* **STATED TASK**
Count how many lines of the material contain the string "from", then give that number and nothing more.

#### DATA LINES ####

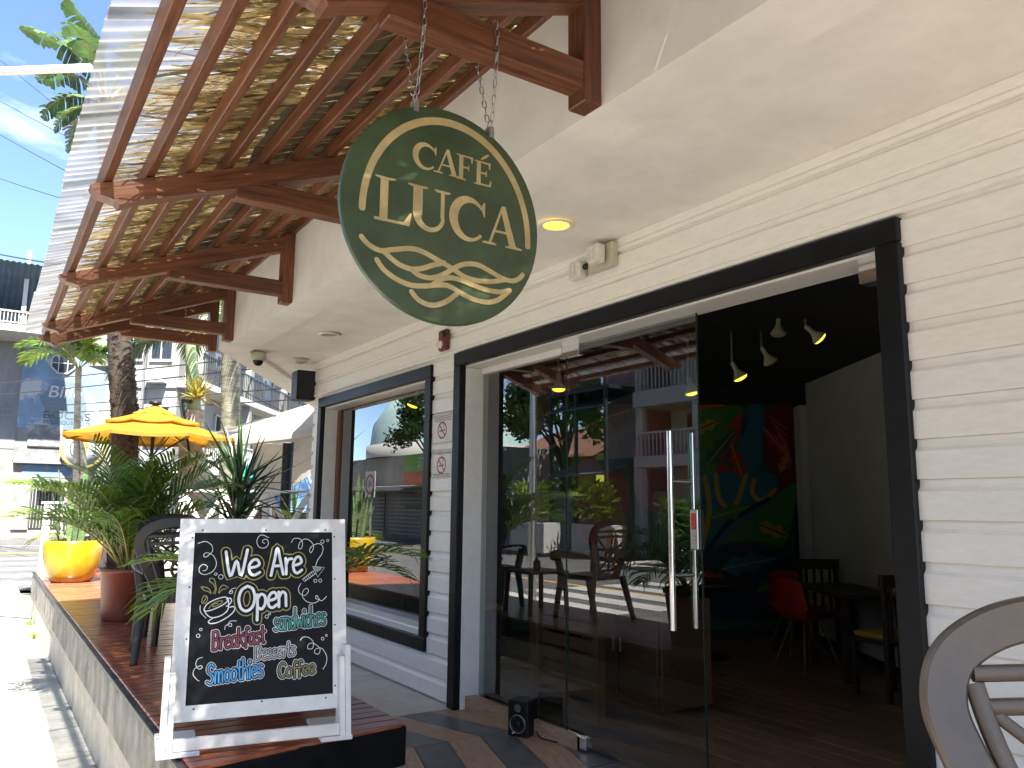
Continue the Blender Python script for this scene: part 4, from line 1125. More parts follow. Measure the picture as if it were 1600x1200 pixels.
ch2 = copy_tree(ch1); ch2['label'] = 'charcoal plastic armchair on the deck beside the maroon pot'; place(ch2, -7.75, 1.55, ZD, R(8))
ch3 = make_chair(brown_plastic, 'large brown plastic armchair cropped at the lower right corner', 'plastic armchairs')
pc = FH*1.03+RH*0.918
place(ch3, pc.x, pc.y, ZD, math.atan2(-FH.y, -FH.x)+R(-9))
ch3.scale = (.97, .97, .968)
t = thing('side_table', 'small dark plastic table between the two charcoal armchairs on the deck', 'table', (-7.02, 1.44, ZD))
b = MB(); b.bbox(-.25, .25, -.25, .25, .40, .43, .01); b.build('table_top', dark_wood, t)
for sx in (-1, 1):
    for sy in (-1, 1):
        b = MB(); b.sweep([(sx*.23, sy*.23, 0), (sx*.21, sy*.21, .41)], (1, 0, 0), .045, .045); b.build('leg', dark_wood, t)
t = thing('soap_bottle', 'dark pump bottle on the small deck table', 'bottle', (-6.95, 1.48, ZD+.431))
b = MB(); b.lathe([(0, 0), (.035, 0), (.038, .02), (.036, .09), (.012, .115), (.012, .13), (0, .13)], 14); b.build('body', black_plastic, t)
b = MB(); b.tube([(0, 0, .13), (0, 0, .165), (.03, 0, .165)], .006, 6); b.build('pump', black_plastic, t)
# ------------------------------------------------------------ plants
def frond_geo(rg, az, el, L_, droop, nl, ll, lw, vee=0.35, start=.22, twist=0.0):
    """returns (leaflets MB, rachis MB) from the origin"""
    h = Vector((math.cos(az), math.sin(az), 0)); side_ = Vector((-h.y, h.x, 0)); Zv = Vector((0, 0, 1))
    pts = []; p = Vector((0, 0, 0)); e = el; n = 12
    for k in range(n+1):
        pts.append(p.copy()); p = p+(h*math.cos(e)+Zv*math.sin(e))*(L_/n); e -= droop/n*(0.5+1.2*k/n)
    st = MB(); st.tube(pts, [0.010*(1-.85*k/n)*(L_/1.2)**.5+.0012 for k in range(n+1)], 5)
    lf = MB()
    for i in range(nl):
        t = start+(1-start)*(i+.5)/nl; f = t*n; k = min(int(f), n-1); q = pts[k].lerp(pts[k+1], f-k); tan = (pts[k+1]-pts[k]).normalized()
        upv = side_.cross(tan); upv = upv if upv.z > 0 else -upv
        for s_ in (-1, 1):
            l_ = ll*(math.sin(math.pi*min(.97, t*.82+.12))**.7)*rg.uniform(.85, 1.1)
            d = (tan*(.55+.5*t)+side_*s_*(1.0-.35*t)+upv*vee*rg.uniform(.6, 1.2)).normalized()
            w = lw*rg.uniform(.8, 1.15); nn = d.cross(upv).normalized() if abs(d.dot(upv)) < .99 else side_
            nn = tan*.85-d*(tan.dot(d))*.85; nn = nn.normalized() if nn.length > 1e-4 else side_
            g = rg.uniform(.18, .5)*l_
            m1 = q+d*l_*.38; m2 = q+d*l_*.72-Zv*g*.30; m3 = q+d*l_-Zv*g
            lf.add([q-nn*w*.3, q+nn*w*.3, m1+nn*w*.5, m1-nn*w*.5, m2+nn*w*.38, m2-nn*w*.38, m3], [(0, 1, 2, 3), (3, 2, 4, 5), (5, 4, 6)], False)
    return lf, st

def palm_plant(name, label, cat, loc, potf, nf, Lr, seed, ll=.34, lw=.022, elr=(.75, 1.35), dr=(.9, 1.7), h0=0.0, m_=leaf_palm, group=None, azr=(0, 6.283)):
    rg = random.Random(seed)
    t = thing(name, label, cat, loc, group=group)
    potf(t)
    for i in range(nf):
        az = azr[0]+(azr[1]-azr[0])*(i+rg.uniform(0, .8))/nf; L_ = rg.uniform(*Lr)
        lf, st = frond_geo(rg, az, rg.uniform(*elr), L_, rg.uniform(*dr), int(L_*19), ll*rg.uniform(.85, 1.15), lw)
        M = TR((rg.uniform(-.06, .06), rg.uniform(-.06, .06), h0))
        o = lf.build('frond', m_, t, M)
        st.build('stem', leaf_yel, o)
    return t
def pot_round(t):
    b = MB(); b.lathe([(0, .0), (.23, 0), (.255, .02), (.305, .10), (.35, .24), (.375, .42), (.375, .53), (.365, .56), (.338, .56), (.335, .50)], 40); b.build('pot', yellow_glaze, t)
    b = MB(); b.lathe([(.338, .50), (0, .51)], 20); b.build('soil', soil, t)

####

* **REPLY TO THE TASK**
2